**OBJECTIVE**. Return, word for word, the lines from the line holding "for i in range(3): proto('lit%d'" through the line holding "V, F = tube(np.array([pts[i], (pts[i]". Include both end lines and no others.

**MATERIAL**.

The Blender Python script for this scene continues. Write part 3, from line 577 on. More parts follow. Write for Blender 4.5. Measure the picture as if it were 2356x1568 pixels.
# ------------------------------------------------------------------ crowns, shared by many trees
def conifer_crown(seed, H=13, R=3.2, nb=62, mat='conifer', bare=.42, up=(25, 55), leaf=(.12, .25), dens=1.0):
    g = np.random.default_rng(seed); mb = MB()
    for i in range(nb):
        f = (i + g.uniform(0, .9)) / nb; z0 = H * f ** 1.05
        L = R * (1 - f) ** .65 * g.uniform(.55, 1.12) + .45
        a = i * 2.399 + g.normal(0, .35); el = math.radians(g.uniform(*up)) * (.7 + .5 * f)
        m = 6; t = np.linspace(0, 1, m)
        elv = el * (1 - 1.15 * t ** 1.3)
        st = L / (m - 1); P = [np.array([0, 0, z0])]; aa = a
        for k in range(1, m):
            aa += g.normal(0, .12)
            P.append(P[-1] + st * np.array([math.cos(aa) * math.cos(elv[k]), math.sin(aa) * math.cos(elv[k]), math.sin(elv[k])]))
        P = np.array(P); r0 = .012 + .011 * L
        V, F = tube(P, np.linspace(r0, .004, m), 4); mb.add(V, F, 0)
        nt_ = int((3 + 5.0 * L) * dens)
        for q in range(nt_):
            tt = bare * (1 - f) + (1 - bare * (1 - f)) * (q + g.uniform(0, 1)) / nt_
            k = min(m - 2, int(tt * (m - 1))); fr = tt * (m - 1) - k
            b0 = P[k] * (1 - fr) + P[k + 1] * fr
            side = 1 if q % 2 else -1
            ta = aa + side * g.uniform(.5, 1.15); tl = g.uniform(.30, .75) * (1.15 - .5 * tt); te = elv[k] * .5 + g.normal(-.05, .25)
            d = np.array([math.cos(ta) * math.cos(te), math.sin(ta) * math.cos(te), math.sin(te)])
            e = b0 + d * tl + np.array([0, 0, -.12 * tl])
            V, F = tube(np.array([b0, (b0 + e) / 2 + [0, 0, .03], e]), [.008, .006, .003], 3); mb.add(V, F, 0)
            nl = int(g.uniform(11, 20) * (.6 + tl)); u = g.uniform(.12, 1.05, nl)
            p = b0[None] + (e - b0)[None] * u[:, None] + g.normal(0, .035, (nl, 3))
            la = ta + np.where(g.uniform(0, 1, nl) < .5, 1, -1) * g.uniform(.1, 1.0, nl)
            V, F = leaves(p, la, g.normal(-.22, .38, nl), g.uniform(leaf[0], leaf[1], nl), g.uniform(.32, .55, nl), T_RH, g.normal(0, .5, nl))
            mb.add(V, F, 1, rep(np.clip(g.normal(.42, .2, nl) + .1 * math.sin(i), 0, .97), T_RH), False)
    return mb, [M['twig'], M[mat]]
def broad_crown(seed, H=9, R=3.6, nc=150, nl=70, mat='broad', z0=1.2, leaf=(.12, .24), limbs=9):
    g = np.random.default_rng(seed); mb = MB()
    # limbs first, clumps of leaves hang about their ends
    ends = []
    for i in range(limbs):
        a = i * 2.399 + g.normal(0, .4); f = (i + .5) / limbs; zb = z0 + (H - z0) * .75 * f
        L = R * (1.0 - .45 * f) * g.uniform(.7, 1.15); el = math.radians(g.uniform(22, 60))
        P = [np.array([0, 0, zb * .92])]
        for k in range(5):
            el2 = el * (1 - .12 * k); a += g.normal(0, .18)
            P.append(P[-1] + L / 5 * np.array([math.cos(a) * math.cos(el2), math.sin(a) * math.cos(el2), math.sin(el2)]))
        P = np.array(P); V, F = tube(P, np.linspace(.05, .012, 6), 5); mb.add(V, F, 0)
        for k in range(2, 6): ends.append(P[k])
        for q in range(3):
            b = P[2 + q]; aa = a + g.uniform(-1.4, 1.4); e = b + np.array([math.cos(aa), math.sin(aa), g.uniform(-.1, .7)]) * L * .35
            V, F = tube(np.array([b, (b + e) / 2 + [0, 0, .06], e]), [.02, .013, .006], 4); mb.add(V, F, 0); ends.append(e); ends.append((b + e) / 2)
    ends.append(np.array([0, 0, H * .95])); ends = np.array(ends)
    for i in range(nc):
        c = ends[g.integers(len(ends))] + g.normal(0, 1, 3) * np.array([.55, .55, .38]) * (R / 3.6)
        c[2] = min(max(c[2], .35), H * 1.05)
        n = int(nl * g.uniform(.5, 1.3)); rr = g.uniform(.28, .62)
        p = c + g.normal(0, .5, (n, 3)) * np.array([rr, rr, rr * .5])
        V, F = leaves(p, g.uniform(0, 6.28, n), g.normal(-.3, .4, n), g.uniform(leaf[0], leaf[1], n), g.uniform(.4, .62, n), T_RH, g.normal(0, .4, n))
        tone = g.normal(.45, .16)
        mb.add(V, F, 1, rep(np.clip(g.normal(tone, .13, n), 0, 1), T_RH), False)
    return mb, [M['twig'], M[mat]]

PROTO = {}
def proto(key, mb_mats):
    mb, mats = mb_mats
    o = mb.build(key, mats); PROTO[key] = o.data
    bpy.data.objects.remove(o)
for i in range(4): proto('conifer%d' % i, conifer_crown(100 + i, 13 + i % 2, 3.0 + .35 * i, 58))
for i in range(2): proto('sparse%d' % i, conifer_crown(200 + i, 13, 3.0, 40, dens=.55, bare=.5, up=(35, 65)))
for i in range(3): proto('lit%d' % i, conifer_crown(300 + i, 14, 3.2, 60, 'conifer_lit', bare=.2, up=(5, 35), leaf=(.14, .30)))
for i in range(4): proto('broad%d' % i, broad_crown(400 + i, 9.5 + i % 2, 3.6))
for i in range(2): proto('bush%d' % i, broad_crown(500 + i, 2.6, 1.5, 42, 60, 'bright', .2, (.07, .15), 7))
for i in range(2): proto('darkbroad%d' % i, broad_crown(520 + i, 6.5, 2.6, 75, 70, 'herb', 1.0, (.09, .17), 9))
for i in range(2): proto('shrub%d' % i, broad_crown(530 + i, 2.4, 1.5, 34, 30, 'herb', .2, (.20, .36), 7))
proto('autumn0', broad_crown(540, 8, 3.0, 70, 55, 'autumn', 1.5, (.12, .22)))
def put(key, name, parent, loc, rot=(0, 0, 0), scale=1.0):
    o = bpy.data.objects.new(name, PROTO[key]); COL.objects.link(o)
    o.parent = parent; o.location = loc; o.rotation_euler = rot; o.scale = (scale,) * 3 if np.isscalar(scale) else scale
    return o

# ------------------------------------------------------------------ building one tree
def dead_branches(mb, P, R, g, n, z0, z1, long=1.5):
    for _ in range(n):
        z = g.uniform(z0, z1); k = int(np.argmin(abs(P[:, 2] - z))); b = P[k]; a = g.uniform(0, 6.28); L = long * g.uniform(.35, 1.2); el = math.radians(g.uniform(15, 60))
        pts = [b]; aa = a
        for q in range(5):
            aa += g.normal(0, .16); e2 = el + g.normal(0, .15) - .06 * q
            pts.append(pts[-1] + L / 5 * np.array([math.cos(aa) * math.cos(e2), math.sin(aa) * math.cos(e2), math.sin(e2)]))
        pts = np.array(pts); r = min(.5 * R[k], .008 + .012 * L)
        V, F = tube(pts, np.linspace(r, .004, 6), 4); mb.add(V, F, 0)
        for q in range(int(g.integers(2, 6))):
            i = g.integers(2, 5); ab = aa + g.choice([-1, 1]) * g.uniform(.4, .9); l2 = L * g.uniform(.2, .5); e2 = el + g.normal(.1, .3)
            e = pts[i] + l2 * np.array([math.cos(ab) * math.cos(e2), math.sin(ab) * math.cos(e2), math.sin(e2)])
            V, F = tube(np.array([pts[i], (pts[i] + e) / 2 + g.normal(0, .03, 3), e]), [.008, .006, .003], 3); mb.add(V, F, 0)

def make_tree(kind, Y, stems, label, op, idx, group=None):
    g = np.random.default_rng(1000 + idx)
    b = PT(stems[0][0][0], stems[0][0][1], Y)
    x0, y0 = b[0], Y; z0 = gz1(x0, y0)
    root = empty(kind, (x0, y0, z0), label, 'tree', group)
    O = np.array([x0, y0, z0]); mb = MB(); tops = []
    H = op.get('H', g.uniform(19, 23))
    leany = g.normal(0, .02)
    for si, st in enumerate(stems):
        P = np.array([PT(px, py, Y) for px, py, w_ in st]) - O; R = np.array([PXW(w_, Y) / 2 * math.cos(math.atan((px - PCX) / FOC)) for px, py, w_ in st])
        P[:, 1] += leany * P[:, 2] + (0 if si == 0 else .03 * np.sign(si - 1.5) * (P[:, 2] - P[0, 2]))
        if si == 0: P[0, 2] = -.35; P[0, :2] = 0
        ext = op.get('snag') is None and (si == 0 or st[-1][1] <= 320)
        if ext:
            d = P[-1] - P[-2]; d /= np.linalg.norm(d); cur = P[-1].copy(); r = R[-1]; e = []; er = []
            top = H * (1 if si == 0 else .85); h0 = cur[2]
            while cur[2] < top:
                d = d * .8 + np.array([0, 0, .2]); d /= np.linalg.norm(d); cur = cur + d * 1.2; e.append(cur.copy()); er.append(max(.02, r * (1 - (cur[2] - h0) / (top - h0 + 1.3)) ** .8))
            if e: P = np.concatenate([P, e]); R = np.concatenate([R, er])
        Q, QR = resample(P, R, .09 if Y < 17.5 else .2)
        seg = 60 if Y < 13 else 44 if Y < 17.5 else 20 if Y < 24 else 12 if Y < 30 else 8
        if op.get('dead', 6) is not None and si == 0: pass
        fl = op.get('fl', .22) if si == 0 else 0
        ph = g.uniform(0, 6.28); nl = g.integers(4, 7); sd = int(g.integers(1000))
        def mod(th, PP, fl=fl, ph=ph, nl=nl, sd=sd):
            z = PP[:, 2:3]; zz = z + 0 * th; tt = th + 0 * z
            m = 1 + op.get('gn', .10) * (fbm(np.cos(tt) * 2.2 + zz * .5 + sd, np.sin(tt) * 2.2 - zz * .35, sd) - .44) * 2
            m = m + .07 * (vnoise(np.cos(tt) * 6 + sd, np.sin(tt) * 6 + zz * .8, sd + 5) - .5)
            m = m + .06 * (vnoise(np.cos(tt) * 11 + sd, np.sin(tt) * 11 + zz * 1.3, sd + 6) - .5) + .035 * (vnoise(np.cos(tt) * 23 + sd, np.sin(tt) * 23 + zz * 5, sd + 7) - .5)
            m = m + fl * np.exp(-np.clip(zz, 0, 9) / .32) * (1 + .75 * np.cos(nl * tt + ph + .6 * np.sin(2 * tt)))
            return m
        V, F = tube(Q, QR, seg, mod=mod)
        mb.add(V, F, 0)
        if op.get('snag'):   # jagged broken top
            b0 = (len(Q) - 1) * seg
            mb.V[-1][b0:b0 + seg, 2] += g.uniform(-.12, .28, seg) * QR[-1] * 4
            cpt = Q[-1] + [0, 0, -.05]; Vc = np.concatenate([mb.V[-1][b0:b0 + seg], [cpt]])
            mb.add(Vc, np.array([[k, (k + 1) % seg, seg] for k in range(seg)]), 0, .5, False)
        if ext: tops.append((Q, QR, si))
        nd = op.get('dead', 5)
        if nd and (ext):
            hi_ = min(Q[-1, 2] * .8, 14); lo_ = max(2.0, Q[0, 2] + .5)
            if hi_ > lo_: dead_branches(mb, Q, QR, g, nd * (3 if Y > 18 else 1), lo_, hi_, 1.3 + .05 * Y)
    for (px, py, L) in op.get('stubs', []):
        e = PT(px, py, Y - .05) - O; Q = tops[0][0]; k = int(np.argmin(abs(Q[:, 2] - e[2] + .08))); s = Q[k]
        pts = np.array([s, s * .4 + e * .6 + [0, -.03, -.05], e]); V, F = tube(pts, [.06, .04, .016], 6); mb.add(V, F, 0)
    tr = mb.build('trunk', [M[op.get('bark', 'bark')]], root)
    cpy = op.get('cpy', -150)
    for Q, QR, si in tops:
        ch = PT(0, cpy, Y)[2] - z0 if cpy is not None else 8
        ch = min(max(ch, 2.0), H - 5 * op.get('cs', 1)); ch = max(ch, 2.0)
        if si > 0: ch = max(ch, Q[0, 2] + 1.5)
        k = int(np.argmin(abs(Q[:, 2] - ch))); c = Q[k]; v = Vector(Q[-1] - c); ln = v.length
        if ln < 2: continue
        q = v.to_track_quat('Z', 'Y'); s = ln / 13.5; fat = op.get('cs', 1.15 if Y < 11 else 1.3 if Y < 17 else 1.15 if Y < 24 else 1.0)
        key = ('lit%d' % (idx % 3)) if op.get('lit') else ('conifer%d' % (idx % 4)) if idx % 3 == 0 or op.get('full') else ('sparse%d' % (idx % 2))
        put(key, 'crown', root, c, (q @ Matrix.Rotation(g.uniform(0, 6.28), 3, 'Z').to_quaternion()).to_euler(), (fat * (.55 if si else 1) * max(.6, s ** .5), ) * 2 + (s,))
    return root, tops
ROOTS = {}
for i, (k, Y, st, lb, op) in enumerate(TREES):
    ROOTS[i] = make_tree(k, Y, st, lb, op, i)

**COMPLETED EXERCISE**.
for i in range(3): proto('lit%d' % i, conifer_crown(300 + i, 14, 3.2, 60, 'conifer_lit', bare=.2, up=(5, 35), leaf=(.14, .30)))
for i in range(4): proto('broad%d' % i, broad_crown(400 + i, 9.5 + i % 2, 3.6))
for i in range(2): proto('bush%d' % i, broad_crown(500 + i, 2.6, 1.5, 42, 60, 'bright', .2, (.07, .15), 7))
for i in range(2): proto('darkbroad%d' % i, broad_crown(520 + i, 6.5, 2.6, 75, 70, 'herb', 1.0, (.09, .17), 9))
for i in range(2): proto('shrub%d' % i, broad_crown(530 + i, 2.4, 1.5, 34, 30, 'herb', .2, (.20, .36), 7))
proto('autumn0', broad_crown(540, 8, 3.0, 70, 55, 'autumn', 1.5, (.12, .22)))
def put(key, name, parent, loc, rot=(0, 0, 0), scale=1.0):
    o = bpy.data.objects.new(name, PROTO[key]); COL.objects.link(o)
    o.parent = parent; o.location = loc; o.rotation_euler = rot; o.scale = (scale,) * 3 if np.isscalar(scale) else scale
    return o

# ------------------------------------------------------------------ building one tree
def dead_branches(mb, P, R, g, n, z0, z1, long=1.5):
    for _ in range(n):
        z = g.uniform(z0, z1); k = int(np.argmin(abs(P[:, 2] - z))); b = P[k]; a = g.uniform(0, 6.28); L = long * g.uniform(.35, 1.2); el = math.radians(g.uniform(15, 60))
        pts = [b]; aa = a
        for q in range(5):
            aa += g.normal(0, .16); e2 = el + g.normal(0, .15) - .06 * q
            pts.append(pts[-1] + L / 5 * np.array([math.cos(aa) * math.cos(e2), math.sin(aa) * math.cos(e2), math.sin(e2)]))
        pts = np.array(pts); r = min(.5 * R[k], .008 + .012 * L)
        V, F = tube(pts, np.linspace(r, .004, 6), 4); mb.add(V, F, 0)
        for q in range(int(g.integers(2, 6))):
            i = g.integers(2, 5); ab = aa + g.choice([-1, 1]) * g.uniform(.4, .9); l2 = L * g.uniform(.2, .5); e2 = el + g.normal(.1, .3)
            e = pts[i] + l2 * np.array([math.cos(ab) * math.cos(e2), math.sin(ab) * math.cos(e2), math.sin(e2)])
            V, F = tube(np.array([pts[i], (pts[i] + e) / 2 + g.normal(0, .03, 3), e]), [.008, .006, .003], 3); mb.add(V, F, 0)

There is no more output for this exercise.